なのでややi_さんの筆致が辛辣になっている可能性がある。もう一週間前だったらこんな風にはならなかったと思われる。

で。カメレオンは結局「新生の象徴」でそれ以上の意味づけは期待出来なさそうだ。問題なのは何故それがウミガメでもカモノハシでもなくカメレオンなのかという点なのだが、時々居る(いや多数派なのかもしれない)英欧の映像監督の傾向だろうか、「ロジックに関心を払わず、フィーリングとインスピレーションで表現する」というタイプなのかもしれない。

これは国民性の差とすら言えるかもしれない。日本人は歌詞にストーリーを求めるので、彼らがリズムや語呂を組み合わせただけの歌詞を歌うのが理解できない。「これどういう意味なの?」「意味なんてないよ?」というやり取りはもう半世紀以上ずっと続いている。歌詞ですらそうなのだから、もっと直観的な映像分野では何をかいわんや。
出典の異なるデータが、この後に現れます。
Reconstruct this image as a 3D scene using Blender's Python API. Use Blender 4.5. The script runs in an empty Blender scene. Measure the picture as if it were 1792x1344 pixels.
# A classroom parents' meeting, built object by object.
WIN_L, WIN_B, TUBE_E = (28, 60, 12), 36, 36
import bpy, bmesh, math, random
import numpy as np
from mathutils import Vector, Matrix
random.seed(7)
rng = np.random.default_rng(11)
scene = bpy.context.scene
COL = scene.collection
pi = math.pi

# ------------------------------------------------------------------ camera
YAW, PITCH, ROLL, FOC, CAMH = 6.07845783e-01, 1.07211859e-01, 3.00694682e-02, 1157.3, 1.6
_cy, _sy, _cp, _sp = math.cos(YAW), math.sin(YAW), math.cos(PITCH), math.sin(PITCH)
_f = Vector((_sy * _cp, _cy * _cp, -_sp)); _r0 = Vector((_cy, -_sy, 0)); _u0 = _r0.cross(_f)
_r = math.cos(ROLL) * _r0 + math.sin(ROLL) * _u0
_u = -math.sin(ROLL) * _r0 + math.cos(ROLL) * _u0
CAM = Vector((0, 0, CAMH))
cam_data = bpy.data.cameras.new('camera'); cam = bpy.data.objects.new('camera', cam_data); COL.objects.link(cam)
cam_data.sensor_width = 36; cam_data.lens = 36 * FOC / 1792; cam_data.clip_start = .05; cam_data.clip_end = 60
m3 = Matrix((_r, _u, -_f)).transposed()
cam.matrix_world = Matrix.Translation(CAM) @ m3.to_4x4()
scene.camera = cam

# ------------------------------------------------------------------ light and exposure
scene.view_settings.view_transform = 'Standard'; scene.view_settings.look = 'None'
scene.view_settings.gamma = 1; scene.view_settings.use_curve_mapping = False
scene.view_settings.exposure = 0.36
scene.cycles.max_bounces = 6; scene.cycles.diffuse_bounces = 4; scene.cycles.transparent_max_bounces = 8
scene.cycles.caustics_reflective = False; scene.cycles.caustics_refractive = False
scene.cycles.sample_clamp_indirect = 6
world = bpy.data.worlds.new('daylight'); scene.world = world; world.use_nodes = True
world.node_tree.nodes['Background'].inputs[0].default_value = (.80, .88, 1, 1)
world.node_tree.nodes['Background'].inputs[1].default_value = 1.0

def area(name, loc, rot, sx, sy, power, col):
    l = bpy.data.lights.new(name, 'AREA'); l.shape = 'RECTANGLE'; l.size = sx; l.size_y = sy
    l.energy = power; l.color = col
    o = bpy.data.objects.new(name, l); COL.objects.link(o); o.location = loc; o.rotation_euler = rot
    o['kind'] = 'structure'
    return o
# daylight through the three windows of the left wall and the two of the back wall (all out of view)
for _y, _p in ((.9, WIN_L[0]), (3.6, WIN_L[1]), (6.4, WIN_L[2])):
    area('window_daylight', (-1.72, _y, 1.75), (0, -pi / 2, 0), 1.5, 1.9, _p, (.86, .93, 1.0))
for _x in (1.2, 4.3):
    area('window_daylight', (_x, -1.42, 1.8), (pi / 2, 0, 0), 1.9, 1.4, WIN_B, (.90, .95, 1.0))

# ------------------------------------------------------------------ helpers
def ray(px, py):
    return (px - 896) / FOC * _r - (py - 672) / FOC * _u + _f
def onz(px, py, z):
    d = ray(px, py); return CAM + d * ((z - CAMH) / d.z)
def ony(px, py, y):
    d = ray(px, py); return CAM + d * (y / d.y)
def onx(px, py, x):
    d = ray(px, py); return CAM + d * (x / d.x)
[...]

いや、日本人だけがそういう面に厳しいという訳ではない。例えばピクサー作品なんかは(最近のは知らないけれど昔は)伝統的に、それこそ日本のアニメと同様に「ワンカット毎に緻密に意味を持たせる」事を得意としてきた。国や言語で分けるのは少々乱暴なのだ。兎に角、今回我々はそういう直観的な映像監督にぶち当たった、というだけの話だ。

ほんの少しの気配りの差なんだけどなぁ。例えばカメレオンの誕生場面の後に、実は今までのダンス風景は親カメレオンの眼球に映った映像でしたというズームによるカットを入れる、なんていう結構安直な映像を追加するだけで感想はガラリと変わる。それだけで視聴者は「これは親が子を奪われたという事なのか? それとも彼女(親カメレオン)は夢でも見ている? ヒカルは生命を司る精霊のような存在なのか?」と際限なくストーリーを考えてくれる。ほんの少しインスピレーションに対して関係の言及を行うだけでいいのだ。それを今回の監督はしなかった。それだけである。

例えば今度ミュージックビデオを集めたBlurayをリリースする時にエンディングを延長したバージョンを収録したりなんかすれば面白いんだけどな。それ位はやってもいいと思うぜよ。なんか、色々と勿体無いミュージックビデオである。勿論私は全然嫌いじゃないんだが。